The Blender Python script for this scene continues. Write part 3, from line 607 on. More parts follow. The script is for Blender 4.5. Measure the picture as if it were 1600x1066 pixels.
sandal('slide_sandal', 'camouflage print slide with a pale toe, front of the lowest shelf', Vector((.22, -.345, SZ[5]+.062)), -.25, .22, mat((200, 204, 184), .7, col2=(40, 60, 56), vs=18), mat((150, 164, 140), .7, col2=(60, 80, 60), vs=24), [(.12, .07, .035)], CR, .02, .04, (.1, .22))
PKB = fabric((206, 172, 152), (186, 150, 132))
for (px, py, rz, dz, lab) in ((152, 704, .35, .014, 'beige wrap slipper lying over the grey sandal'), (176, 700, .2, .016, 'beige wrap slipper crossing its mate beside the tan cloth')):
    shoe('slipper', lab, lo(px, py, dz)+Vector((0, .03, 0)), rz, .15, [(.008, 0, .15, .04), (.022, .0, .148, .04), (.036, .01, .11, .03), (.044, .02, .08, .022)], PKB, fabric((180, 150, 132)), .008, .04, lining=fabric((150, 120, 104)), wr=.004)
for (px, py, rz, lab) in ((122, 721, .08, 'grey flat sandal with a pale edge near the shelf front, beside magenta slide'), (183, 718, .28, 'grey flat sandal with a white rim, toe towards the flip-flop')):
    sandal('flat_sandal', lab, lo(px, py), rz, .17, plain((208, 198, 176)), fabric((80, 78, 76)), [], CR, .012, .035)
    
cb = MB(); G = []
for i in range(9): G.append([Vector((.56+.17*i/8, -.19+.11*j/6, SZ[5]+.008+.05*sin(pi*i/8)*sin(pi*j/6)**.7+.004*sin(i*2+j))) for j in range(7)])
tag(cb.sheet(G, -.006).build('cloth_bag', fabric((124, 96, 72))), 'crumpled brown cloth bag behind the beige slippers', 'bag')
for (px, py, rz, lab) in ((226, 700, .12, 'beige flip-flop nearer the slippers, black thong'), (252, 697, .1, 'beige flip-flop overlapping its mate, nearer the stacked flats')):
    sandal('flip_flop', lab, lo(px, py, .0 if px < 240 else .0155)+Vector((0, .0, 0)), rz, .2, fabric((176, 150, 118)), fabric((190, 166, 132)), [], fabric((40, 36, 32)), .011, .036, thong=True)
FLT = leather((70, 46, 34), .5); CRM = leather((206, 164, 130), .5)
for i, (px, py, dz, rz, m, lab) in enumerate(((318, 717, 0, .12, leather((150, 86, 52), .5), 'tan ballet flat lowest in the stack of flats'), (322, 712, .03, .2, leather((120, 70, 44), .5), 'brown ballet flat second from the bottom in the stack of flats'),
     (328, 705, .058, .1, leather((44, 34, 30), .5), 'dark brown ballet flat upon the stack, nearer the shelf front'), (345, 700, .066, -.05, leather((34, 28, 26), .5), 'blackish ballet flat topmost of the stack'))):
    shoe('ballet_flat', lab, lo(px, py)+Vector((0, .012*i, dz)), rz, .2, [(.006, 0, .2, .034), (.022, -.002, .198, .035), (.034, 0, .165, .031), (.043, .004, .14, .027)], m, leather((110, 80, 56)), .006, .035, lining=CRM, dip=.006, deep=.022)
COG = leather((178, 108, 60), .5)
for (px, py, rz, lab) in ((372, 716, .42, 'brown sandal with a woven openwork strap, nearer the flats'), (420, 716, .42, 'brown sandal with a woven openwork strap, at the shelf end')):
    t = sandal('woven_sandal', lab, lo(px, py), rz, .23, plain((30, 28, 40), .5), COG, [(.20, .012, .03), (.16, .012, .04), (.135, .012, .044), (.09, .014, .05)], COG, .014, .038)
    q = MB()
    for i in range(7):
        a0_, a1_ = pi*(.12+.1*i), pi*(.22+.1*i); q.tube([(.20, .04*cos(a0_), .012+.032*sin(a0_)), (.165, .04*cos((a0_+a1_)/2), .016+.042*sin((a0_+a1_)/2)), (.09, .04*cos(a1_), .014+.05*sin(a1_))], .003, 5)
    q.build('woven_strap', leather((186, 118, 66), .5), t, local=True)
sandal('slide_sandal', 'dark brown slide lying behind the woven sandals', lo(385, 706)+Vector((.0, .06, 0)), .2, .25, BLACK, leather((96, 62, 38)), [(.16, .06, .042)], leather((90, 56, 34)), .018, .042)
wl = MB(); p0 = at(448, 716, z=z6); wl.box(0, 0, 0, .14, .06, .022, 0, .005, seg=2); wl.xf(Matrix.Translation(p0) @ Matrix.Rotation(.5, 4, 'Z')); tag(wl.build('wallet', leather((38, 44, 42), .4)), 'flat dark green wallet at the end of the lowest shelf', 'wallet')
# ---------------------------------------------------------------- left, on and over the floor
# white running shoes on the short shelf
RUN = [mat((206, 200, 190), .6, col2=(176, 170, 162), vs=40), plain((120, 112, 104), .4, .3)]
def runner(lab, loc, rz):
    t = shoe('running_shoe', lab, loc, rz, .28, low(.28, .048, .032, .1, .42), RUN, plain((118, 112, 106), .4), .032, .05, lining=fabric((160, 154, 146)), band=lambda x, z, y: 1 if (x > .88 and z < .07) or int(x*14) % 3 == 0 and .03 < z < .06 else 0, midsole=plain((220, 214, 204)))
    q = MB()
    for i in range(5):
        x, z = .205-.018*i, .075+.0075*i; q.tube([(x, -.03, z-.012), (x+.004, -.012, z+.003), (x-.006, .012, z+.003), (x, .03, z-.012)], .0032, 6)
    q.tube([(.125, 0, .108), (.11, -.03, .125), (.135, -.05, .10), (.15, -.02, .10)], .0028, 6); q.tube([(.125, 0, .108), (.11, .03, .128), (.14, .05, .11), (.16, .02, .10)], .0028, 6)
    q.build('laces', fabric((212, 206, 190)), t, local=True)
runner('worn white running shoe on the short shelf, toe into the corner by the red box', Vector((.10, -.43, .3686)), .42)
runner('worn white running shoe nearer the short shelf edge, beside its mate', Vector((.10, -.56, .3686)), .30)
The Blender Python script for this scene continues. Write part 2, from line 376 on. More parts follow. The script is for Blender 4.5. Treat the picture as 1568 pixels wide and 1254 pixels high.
....................
→ DIRECTIONS FOR THIS TASK
From the preceding material, extract every line exactly.

→ THE ANSWER
The Blender Python script for this scene continues. Write part 3, from line 607 on. More parts follow. The script is for Blender 4.5. Measure the picture as if it were 1600x1066 pixels.
sandal('slide_sandal', 'camouflage print slide with a pale toe, front of the lowest shelf', Vector((.22, -.345, SZ[5]+.062)), -.25, .22, mat((200, 204, 184), .7, col2=(40, 60, 56), vs=18), mat((150, 164, 140), .7, col2=(60, 80, 60), vs=24), [(.12, .07, .035)], CR, .02, .04, (.1, .22))
PKB = fabric((206, 172, 152), (186, 150, 132))
for (px, py, rz, dz, lab) in ((152, 704, .35, .014, 'beige wrap slipper lying over the grey sandal'), (176, 700, .2, .016, 'beige wrap slipper crossing its mate beside the tan cloth')):
    shoe('slipper', lab, lo(px, py, dz)+Vector((0, .03, 0)), rz, .15, [(.008, 0, .15, .04), (.022, .0, .148, .04), (.036, .01, .11, .03), (.044, .02, .08, .022)], PKB, fabric((180, 150, 132)), .008, .04, lining=fabric((150, 120, 104)), wr=.004)
for (px, py, rz, lab) in ((122, 721, .08, 'grey flat sandal with a pale edge near the shelf front, beside magenta slide'), (183, 718, .28, 'grey flat sandal with a white rim, toe towards the flip-flop')):
    sandal('flat_sandal', lab, lo(px, py), rz, .17, plain((208, 198, 176)), fabric((80, 78, 76)), [], CR, .012, .035)
    
cb = MB(); G = []
for i in range(9): G.append([Vector((.56+.17*i/8, -.19+.11*j/6, SZ[5]+.008+.05*sin(pi*i/8)*sin(pi*j/6)**.7+.004*sin(i*2+j))) for j in range(7)])
tag(cb.sheet(G, -.006).build('cloth_bag', fabric((124, 96, 72))), 'crumpled brown cloth bag behind the beige slippers', 'bag')
for (px, py, rz, lab) in ((226, 700, .12, 'beige flip-flop nearer the slippers, black thong'), (252, 697, .1, 'beige flip-flop overlapping its mate, nearer the stacked flats')):
    sandal('flip_flop', lab, lo(px, py, .0 if px < 240 else .0155)+Vector((0, .0, 0)), rz, .2, fabric((176, 150, 118)), fabric((190, 166, 132)), [], fabric((40, 36, 32)), .011, .036, thong=True)
FLT = leather((70, 46, 34), .5); CRM = leather((206, 164, 130), .5)
for i, (px, py, dz, rz, m, lab) in enumerate(((318, 717, 0, .12, leather((150, 86, 52), .5), 'tan ballet flat lowest in the stack of flats'), (322, 712, .03, .2, leather((120, 70, 44), .5), 'brown ballet flat second from the bottom in the stack of flats'),
     (328, 705, .058, .1, leather((44, 34, 30), .5), 'dark brown ballet flat upon the stack, nearer the shelf front'), (345, 700, .066, -.05, leather((34, 28, 26), .5), 'blackish ballet flat topmost of the stack'))):
    shoe('ballet_flat', lab, lo(px, py)+Vector((0, .012*i, dz)), rz, .2, [(.006, 0, .2, .034), (.022, -.002, .198, .035), (.034, 0, .165, .031), (.043, .004, .14, .027)], m, leather((110, 80, 56)), .006, .035, lining=CRM, dip=.006, deep=.022)
COG = leather((178, 108, 60), .5)
for (px, py, rz, lab) in ((372, 716, .42, 'brown sandal with a woven openwork strap, nearer the flats'), (420, 716, .42, 'brown sandal with a woven openwork strap, at the shelf end')):
    t = sandal('woven_sandal', lab, lo(px, py), rz, .23, plain((30, 28, 40), .5), COG, [(.20, .012, .03), (.16, .012, .04), (.135, .012, .044), (.09, .014, .05)], COG, .014, .038)
    q = MB()
    for i in range(7):
        a0_, a1_ = pi*(.12+.1*i), pi*(.22+.1*i); q.tube([(.20, .04*cos(a0_), .012+.032*sin(a0_)), (.165, .04*cos((a0_+a1_)/2), .016+.042*sin((a0_+a1_)/2)), (.09, .04*cos(a1_), .014+.05*sin(a1_))], .003, 5)
    q.build('woven_strap', leather((186, 118, 66), .5), t, local=True)
sandal('slide_sandal', 'dark brown slide lying behind the woven sandals', lo(385, 706)+Vector((.0, .06, 0)), .2, .25, BLACK, leather((96, 62, 38)), [(.16, .06, .042)], leather((90, 56, 34)), .018, .042)
wl = MB(); p0 = at(448, 716, z=z6); wl.box(0, 0, 0, .14, .06, .022, 0, .005, seg=2); wl.xf(Matrix.Translation(p0) @ Matrix.Rotation(.5, 4, 'Z')); tag(wl.build('wallet', leather((38, 44, 42), .4)), 'flat dark green wallet at the end of the lowest shelf', 'wallet')
# ---------------------------------------------------------------- left, on and over the floor
# white running shoes on the short shelf
RUN = [mat((206, 200, 190), .6, col2=(176, 170, 162), vs=40), plain((120, 112, 104), .4, .3)]
def runner(lab, loc, rz):
    t = shoe('running_shoe', lab, loc, rz, .28, low(.28, .048, .032, .1, .42), RUN, plain((118, 112, 106), .4), .032, .05, lining=fabric((160, 154, 146)), band=lambda x, z, y: 1 if (x > .88 and z < .07) or int(x*14) % 3 == 0 and .03 < z < .06 else 0, midsole=plain((220, 214, 204)))
    q = MB()
    for i in range(5):
        x, z = .205-.018*i, .075+.0075*i; q.tube([(x, -.03, z-.012), (x+.004, -.012, z+.003), (x-.006, .012, z+.003), (x, .03, z-.012)], .0032, 6)
    q.tube([(.125, 0, .108), (.11, -.03, .125), (.135, -.05, .10), (.15, -.02, .10)], .0028, 6); q.tube([(.125, 0, .108), (.11, .03, .128), (.14, .05, .11), (.16, .02, .10)], .0028, 6)
    q.build('laces', fabric((212, 206, 190)), t, local=True)
runner('worn white running shoe on the short shelf, toe into the corner by the red box', Vector((.10, -.43, .3686)), .42)
runner('worn white running shoe nearer the short shelf edge, beside its mate', Vector((.10, -.56, .3686)), .30)
The Blender Python script for this scene continues. Write part 2, from line 376 on. More parts follow. The script is for Blender 4.5. Treat the picture as 1568 pixels wide and 1254 pixels high.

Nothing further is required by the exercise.